Orang pertama yang berbagi dalam episode OPOSiT kali ini adalah Tasya, teman Ines yang sangat peduli dengan isu-isu perempuan dan anak. Tasya sendiri melihat bahwa sebenarnya saat ini tingkat KBGO khususnya kekerasan seksual yang terjadi di media sosial semakin mengalami peningkatan. Contoh yang paling mudah ditemukan adalah komentar-komentar di akun influencer. Namun, Tasya menegaskan bahwa kekerasan seksual di media sosial juga bisa banyak sekali contohnya, tidak terbatas hanya komentar-komentar tidak pantas. Bahkan, hal-hal yang dianggap kecil dan sering dilakukan secara tidak sadar dan berkelanjutan seperti melalui meme dan stiker di aplikasi chat. Dari sini dapat dilihat bahwa KBGO khususnya kekerasan seksual di media sosial ini masih sangat buram batasannya, dan Tasya menjelaskan bahwa masih sedikit yang membahas mengenai batasan-batasan ini.

Berbeda dengan Tasya yang lebih banyak membicarakan seputar kekerasan seksual di media sosial secara teoritis dan definitif, Vanesha—orang kedua yang membagikan opini dan ceritanya—lebih banyak berbicara dari sudut pandangnya selaku korban. Ia juga membagikan pengalaman kekerasan seksual yang pernah menimpanya di akun media sosialnya. Kejadian ini Vanesha alami di akun Twitter sampingannya—atau lebih biasa disebut dengan second account. Akun tersebut biasanya ia gunakan untuk sambat, mengkritik, dan mengomentari suatu peristiwa. Ia juga tidak menampilkan foto wajahnya sepenuhnya, tetapi ia kerap kali mendapatkan pesan dari laki-laki yang berbau ajakan seksual. Bahkan, selain di Twitter, ia juga pernah mengalami kekerasan seksual di Whatsapp., secara tiba-tiba ia mendapatkan panggilan tidak dikenal.

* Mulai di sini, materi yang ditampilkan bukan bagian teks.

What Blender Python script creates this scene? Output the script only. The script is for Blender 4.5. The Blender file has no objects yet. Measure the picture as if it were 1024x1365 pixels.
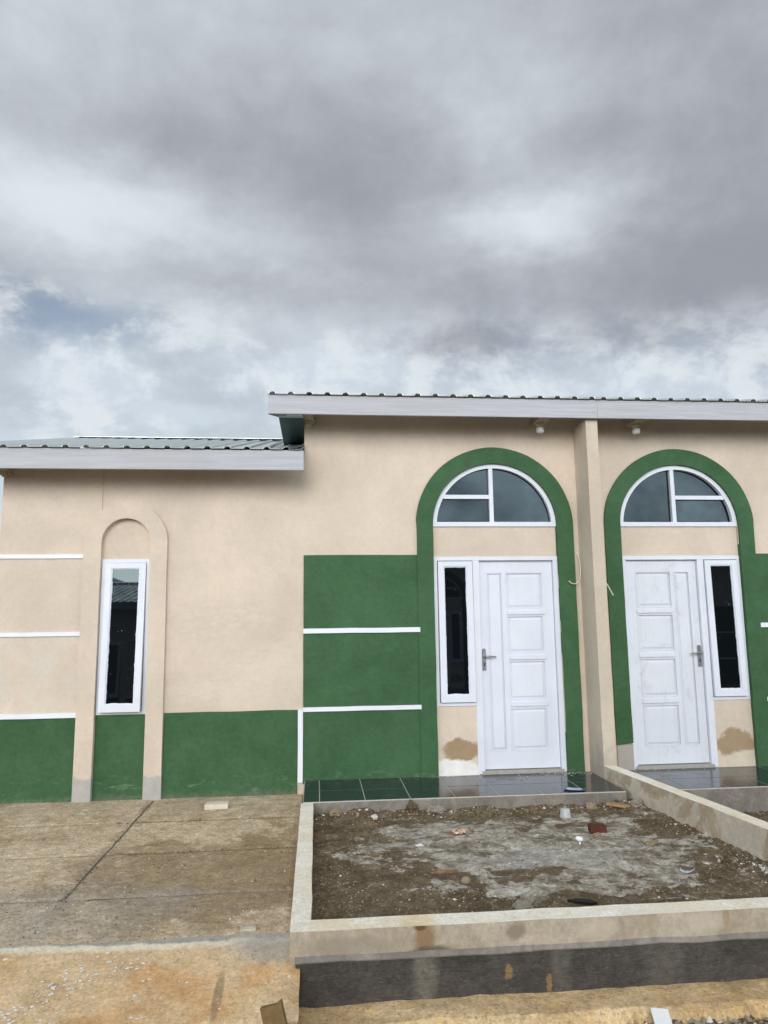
import bpy, bmesh, math, random
from mathutils import Vector, Matrix, noise as N
R = math.radians
random.seed(7)
sc = bpy.context.scene
COL = sc.collection

# ------------------------------------------------------------------ node helper
class NT:
    def __init__(s, tree):
        s.t = tree
        s.n = tree.nodes
    def link(s, v, sock):
        if v is None: return
        if hasattr(v, 'is_output'):
            s.t.links.new(v, sock)
        else:
            if isinstance(v, (tuple, list)) and len(v) == 3 and sock.type == 'RGBA':
                v = (*v, 1)
            sock.default_value = v
    def math(s, op, a, b=None, c=None, clamp=False):
        m = s.n.new('ShaderNodeMath'); m.operation = op; m.use_clamp = clamp
        s.link(a, m.inputs[0]); s.link(b, m.inputs[1]); s.link(c, m.inputs[2])
        return m.outputs[0]
    def mix(s, f, a, b, mode='MIX'):
        m = s.n.new('ShaderNodeMix'); m.data_type = 'RGBA'; m.blend_type = mode
        s.link(f, m.inputs[0]); s.link(a, m.inputs[6]); s.link(b, m.inputs[7])
        return m.outputs[2]
    def sstep(s, v, a, b):
        m = s.n.new('ShaderNodeMapRange'); m.interpolation_type = 'SMOOTHSTEP'
        s.link(v, m.inputs[0]); s.link(a, m.inputs[1]); s.link(b, m.inputs[2])
        return m.outputs[0]
    def mr(s, v, a, b, c, d):
        m = s.n.new('ShaderNodeMapRange')
        for i, x in enumerate((v, a, b, c, d)): s.link(x, m.inputs[i])
        return m.outputs[0]
    def coord(s, which='Object'):
        return s.n.new('ShaderNodeTexCoord').outputs[which]
    def scale(s, vec, sx, sy, sz, loc=(0, 0, 0)):
        m = s.n.new('ShaderNodeMapping'); s.link(vec, m.inputs[0])
        m.inputs['Scale'].default_value = (sx, sy, sz); m.inputs['Location'].default_value = loc
        return m.outputs[0]
    def noise(s, vec, sc_, det=4, rough=.55, dist=0., col=False):
        m = s.n.new('ShaderNodeTexNoise'); s.link(vec, m.inputs['Vector'])
        m.inputs['Scale'].default_value = sc_; m.inputs['Detail'].default_value = det
        m.inputs['Roughness'].default_value = rough; m.inputs['Distortion'].default_value = dist
        return m.outputs['Color' if col else 'Fac']
    def voro(s, vec, sc_, feat='F1', out='Distance'):
        m = s.n.new('ShaderNodeTexVoronoi'); m.feature = feat; s.link(vec, m.inputs['Vector'])
        m.inputs['Scale'].default_value = sc_
        return m.outputs[out]
    def sep(s, v):
        m = s.n.new('ShaderNodeSeparateXYZ'); s.link(v, m.inputs[0]); return m.outputs
    def comb(s, x, y, z):
        m = s.n.new('ShaderNodeCombineXYZ')
        for i, v in enumerate((x, y, z)): s.link(v, m.inputs[i])
        return m.outputs[0]
    def bump(s, h, strength=.3, dist=.01, normal=None):
        m = s.n.new('ShaderNodeBump'); s.link(h, m.inputs['Height'])
        m.inputs['Strength'].default_value = strength; m.inputs['Distance'].default_value = dist
        s.link(normal, m.inputs['Normal']); return m.outputs[0]
    def ell(s, co, c, r, soft=.35, warp=None, wamp=.1):
        """mask of an ellipsoid stain with a ragged rim"""
        x = s.sep(co); tot = None
        for i in range(3):
            if r[i] is None: continue
            d = s.math('DIVIDE', s.math('SUBTRACT', x[i], c[i]), r[i]); d = s.math('MULTIPLY', d, d)
            tot = d if tot is None else s.math('ADD', tot, d)
        d = s.math('SQRT', tot)
        if warp is not None:
            d = s.math('ADD', d, s.math('MULTIPLY', s.math('SUBTRACT', warp, .5), wamp))
        return s.sstep(d, 1 + soft / 2, 1 - soft / 2)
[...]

Menanggapi cerita Vanesha, para peserta OPOSiT ada yang berkomentar bahwa biasanya para pelaku merupakan penyuka pornografi, dan hal tersebut dibenarkan oleh Vanesha. Saat ia melihat profil akun yang mengiriminya pesan tidak pantas, ia melihat bahwa akun tersebut banyak menyimpan video porno. Ines, sang moderator, melihat pornografi sebagai bahan bakar yang memicu seseorang melakukan kekerasan seksual di media sosial. Seorang peserta menanggapi pandangan ini melalui kolom komentar. Pada akhirnya, ini kembali lagi ke pola pikir, seseorang bisa saja menonton video porno tetap jika ia memang tidak berpikiran mesum, ia juga tidak akan melakukan kekerasan seksual di media sosial, tulis salah seorang peserta. Sementara itu, Vanesha melihat fenomena ini dapat terjadi sesederhana karena sang pelaku melihat sang korban sedang online, dan dari situ pelaku menjadikan korban sebagai target kekerasan seksual di media sosial. Pada akhir pemaparannya, Vanesha berpesan bahwa baik laki-laki dan perempuan jangan melakukan kekerasan seksual pada siapa pun.

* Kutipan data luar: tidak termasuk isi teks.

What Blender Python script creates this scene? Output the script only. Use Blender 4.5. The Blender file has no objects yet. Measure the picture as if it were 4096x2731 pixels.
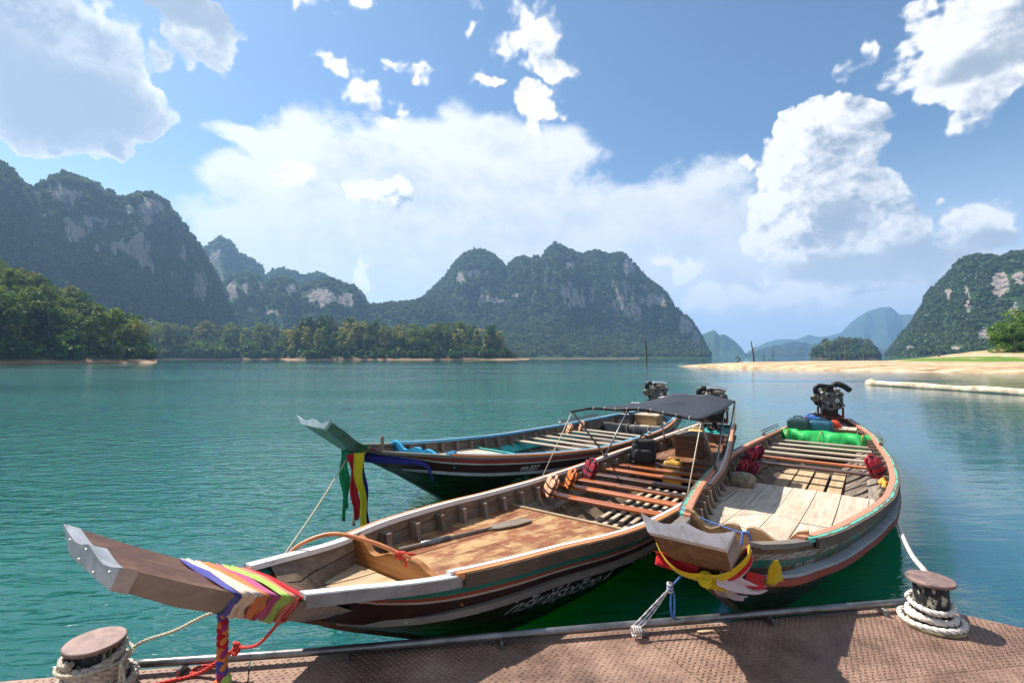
import bpy, bmesh, math, random
import numpy as np
from mathutils import Vector, Matrix
random.seed(7)
rng = np.random.default_rng(7)
SC = bpy.context.scene
COL = SC.collection
R = math.radians

# ---------------------------------------------------------------- camera
FPX, CX, CY = 1934.0, 2048.0, 1365.5          # 17 mm lens on a 36 mm sensor, 4096 px wide
PITCH = math.atan((1429.0 - CY) / FPX)
CAM_H = 2.1
cam = bpy.data.cameras.new('camera')
cam.lens = 17.0
cam.sensor_width = 36.0
cam.clip_start = 0.05
cam.clip_end = 40000
camo = bpy.data.objects.new('camera', cam)
COL.objects.link(camo)
camo.location = (0, 0, CAM_H)
camo.rotation_euler = (math.pi / 2 + PITCH, 0, 0)
SC.camera = camo
_c, _s = math.cos(PITCH), math.sin(PITCH)

def ray(px, py):
    x, y = (px - CX) / FPX, (CY - py) / FPX
    return np.array([x, _c - y * _s, _s + y * _c])

def at(px, py, z):
    """point of the horizontal plane at height z that a survey pixel of the photograph looks at"""
    r = ray(px, py)
    return Vector(r * ((z - CAM_H) / r[2])) + Vector((0, 0, CAM_H))

def atd(px, py, d):
    r = ray(px, py)
    return Vector(r * (d / r[1])) + Vector((0, 0, CAM_H))

F2N = 4096 / 2352.0
def azel(fx, fy):
    r = ray(fx * F2N, fy * F2N)
    return math.atan2(r[0], r[1]), math.atan2(r[2], math.hypot(r[0], r[1]))

# ---------------------------------------------------------------- light
SUN_EL, SUN_AZ = R(53), math.atan2(-0.86, 0.51)      # azimuth measured from +Y towards +X
sun_dir = Vector((math.sin(SUN_AZ) * math.cos(SUN_EL), math.cos(SUN_AZ) * math.cos(SUN_EL), math.sin(SUN_EL)))
sl = bpy.data.lights.new('sun', 'SUN')
sl.energy = 5.0
sl.angle = R(0.53)
sl.color = (1.0, 0.955, 0.88)
so = bpy.data.objects.new('sun', sl)
COL.objects.link(so)
so.rotation_euler = (-sun_dir).to_track_quat('-Z', 'Y').to_euler()
so.location = (-60, 40, 80)

SC.view_settings.view_transform = 'Standard'
SC.view_settings.look = 'None'
SC.view_settings.exposure = 0.78
SC.view_settings.gamma = 1.0
SC.view_settings.use_curve_mapping = False
SC.cycles.max_bounces = 6
SC.cycles.diffuse_bounces = 2
SC.cycles.glossy_bounces = 3
SC.cycles.transmission_bounces = 4
SC.cycles.volume_bounces = 1
SC.cycles.transparent_max_bounces = 6
SC.cycles.sample_clamp_indirect = 6.0
SC.cycles.sample_clamp_direct = 2.5
SC.cycles.caustics_reflective = False
SC.cycles.caustics_refractive = False
SC.cycles.use_denoising = True

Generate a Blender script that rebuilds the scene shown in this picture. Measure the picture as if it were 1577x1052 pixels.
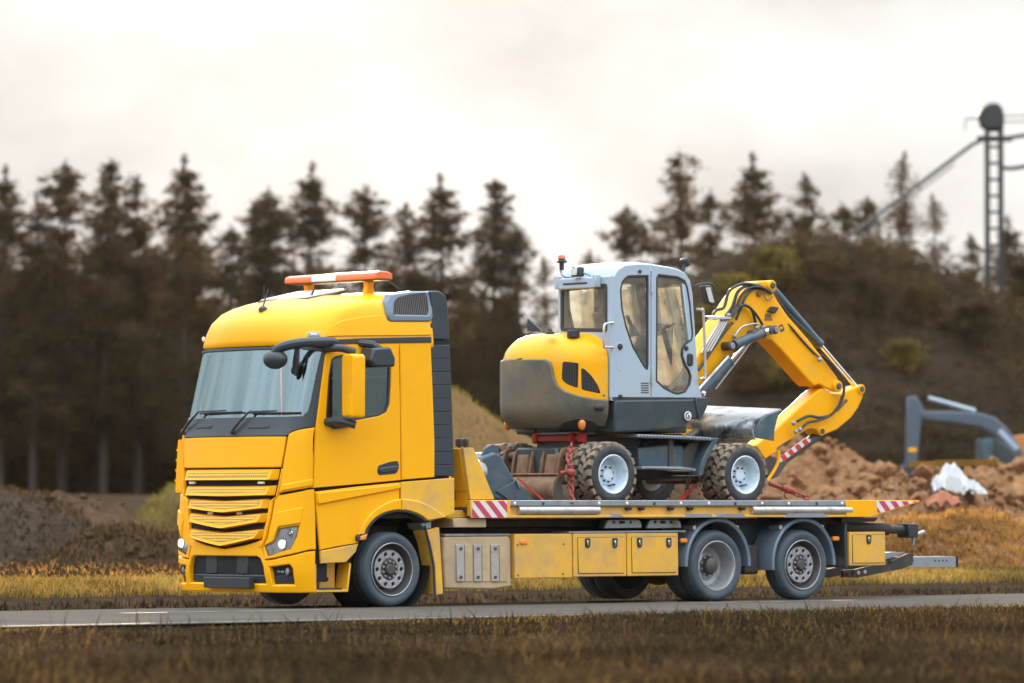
import bpy, bmesh, math, random
from mathutils import Vector, Matrix, noise
from mathutils.geometry import delaunay_2d_cdt
R = math.radians
scn = bpy.context.scene
for o in list(bpy.data.objects): bpy.data.objects.remove(o)
rnd = random.Random(7)

# ------------------------------------------------------------------ camera, sky, sun, exposure
FPX, IW, IH = 7500.0, 1577.0, 1052.0          # long lens: focal length in photo pixels
TH, PT = R(40.2), math.atan((775 - 526) / 7500.0)
FWD = Vector((math.sin(TH), math.cos(TH), 0)); RGT = Vector((math.cos(TH), -math.sin(TH), 0)); UPZ = Vector((0, 0, 1))
CFW = FWD * math.cos(PT) + UPZ * math.sin(PT); CUP = -FWD * math.sin(PT) + UPZ * math.cos(PT)
def ray(px, py): return CFW + RGT * ((px - 788.5) / FPX) + CUP * ((526 - py) / FPX)
CAM = Vector((0, -1.18, .475)) - 61.4 * ray(604, 877)
cd = bpy.data.cameras.new('camera'); cam = bpy.data.objects.new('camera', cd); scn.collection.objects.link(cam)
cam.location = CAM
cam.rotation_euler = Matrix((RGT, CUP, -CFW)).transposed().to_euler()
cd.sensor_width = 36; cd.lens = 36 * FPX / IW; cd.clip_start = .5; cd.clip_end = 6000
cd.dof.use_dof = True; cd.dof.focus_distance = 62.0; cd.dof.aperture_fstop = 1.6
scn.camera = cam

SUN_AZ = R(-2)          # azimuth of the sun, measured from the viewing direction, left is negative
SUN_EL = R(7.5)
w = bpy.data.worlds.new('World'); scn.world = w; w.use_nodes = True
nt = w.node_tree; nt.nodes.clear()
def N(t, **k):
    n = nt.nodes.new(t)
    for a, b in k.items(): setattr(n, a, b)
    return n
def L(a, b): nt.links.new(a, b)
sun_dir = (FWD * math.cos(SUN_AZ) + RGT * math.sin(SUN_AZ)) * math.cos(SUN_EL) + UPZ * math.sin(SUN_EL)
sky = N('ShaderNodeTexSky', sky_type='NISHITA', sun_disc=False, sun_elevation=SUN_EL,
        sun_rotation=math.atan2(sun_dir.x, sun_dir.y), dust_density=2.5, air_density=1.0)
tc = N('ShaderNodeTexCoord')
sep = N('ShaderNodeSeparateXYZ'); L(tc.outputs['Generated'], sep.inputs[0])
# cloud layer: brighter towards the zenith as an overcast sky is, with soft cloud masses
mp = N('ShaderNodeMapping'); mp.inputs['Scale'].default_value = (1, 1, 1.9); mp.inputs['Location'].default_value = (3.1, .4, .2); L(tc.outputs['Generated'], mp.inputs[0])
nz = N('ShaderNodeTexNoise'); nz.inputs['Scale'].default_value = 13; nz.inputs['Detail'].default_value = 6; nz.inputs['Roughness'].default_value = .52; L(mp.outputs[0], nz.inputs['Vector'])
cr = N('ShaderNodeValToRGB'); cr.color_ramp.elements[0].position = .34; cr.color_ramp.elements[1].position = .60
cr.color_ramp.elements[0].color = (.41, .415, .42, 1); cr.color_ramp.elements[1].color = (.585, .588, .59, 1); L(nz.outputs['Fac'], cr.inputs[0])
zen = N('ShaderNodeMapRange'); zen.inputs['From Min'].default_value = 0.11; zen.inputs['From Max'].default_value = 1; zen.inputs['To Min'].default_value = 1.0; zen.inputs['To Max'].default_value = 5.0
L(sep.outputs['Z'], zen.inputs['Value'])
ztn = N('ShaderNodeMix', data_type='RGBA'); ztn.inputs['A'].default_value = (1, 1, 1, 1); ztn.inputs['B'].default_value = (.90, .98, 1.09, 1); zt2 = N('ShaderNodeMapRange'); zt2.inputs['From Min'].default_value = .08; zt2.inputs['From Max'].default_value = .55; L(sep.outputs['Z'], zt2.inputs['Value']); L(zt2.outputs[0], ztn.inputs['Factor'])
ctn = N('ShaderNodeMix', data_type='RGBA', blend_type='MULTIPLY'); ctn.inputs['Factor'].default_value = 1; L(cr.outputs[0], ctn.inputs['A']); L(ztn.outputs['Result'], ctn.inputs['B'])
cl = N('ShaderNodeVectorMath', operation='SCALE'); L(ctn.outputs['Result'], cl.inputs[0]); L(zen.outputs[0], cl.inputs['Scale'])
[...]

Setelah menghadirkan dua pembicara yang berbagi dari sudut pandang perempuan, orang terakhir yang bergabung untuk berbagi cerita dan opininya di OPOSiT kedelapan—Ardi—berusaha memaparkan isu ini dari sudut pandang laki-laki. Menurut Ardi, edukasi seks mengambil peranan penting dalam isu ini. Banyak orang, khususnya anak-anak sekarang, yang memiliki keingintahuan yang tinggi sehingga mendorong mereka untuk mencoba hal-hal baru tanpa mengetahui efek jangka pandang. Jika orang-orang yang sudah mengetahui efeknya akan cenderung bisa mengontrol dan lebih konsensual, orang-orang yang tidak mengetahui ini justru sering memaksa dan mendoktrin, kemudian berdampak salah satunya pada melakukan kekerasan seksual di media sosial. Untuk itu, Ardi menekankan pada pentingnya edukasi seks bagi tiap individu, termasuk juga dampak jangka panjang jika melakukan kekerasan seksual di media sosial.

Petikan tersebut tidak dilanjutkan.